Zijn broer en hij beginnen daarmee zodra ze het huis uit zijn. De kasboeken die Gerard en Tom bijhouden vormen het tweede deel van de Stoelinga-collectie. In 1967 loopt de reeks van vader af, terwijl Tom in 1960 en Gerard in 1962 beginnen met het bijhouden van kasboekjes. Hun series lopen door tot respectievelijk 2003 en 2013.
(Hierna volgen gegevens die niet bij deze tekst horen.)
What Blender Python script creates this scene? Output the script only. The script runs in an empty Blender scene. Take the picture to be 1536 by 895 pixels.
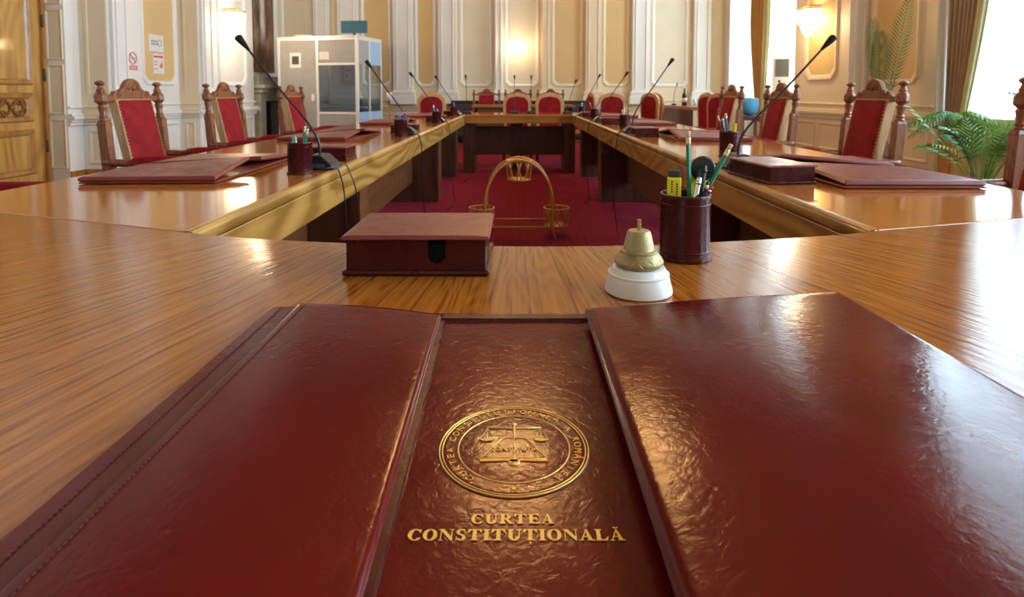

Tekst gaat verder onder afbeelding.
Hierdoor kunnen de onderzoekers van Kasboekje van Nederland bijna een eeuw aan financiële familiegeschiedenis uitpluizen. Uniek, beseft student-assistent Ewout Hasken, die namens het project de kasboekjes van de familie Stoelinga bestudeert. ‘Zo’n reeks biedt een inkijkje in een persoonlijke geschiedenis aan de hand van documenten die je niet zo snel in een archief vindt’, zegt hij. ‘Een kasboekje van een jaar kan net te veel toevalstreffers bevatten om een goede weergave te geven van iemands financiële huishouding. Dus hoe langer de reeks, hoe groter de betrouwbaarheid. Aan de hand van dit soort collecties kun je een bepaalde post, zoals zakgeld of giften aan de kerk, over een langere periode bestuderen en veel meer uitspraken doen over de financiële situatie van het gezin.’
‘Aan de hand van dit soort collecties kun je veel meer uitspraken doen over de financiële situatie van het gezin.’
Welke conclusies Hasken trekt na het bestuderen van de documenten? ‘Het interessante is dat je de inkomsten van meneer Stoelinga ziet stijgen, maar dat er niet zoveel verandert in zijn uitgavenpatroon. De uitgaven gaan wel omhoog, het gezin wordt natuurlijk groter, maar je ziet hem nooit exorbitante bedragen uitgeven. Dat zuinige karakter waar de broers op wijzen, komt dus overduidelijk terug in de kasboekjes.’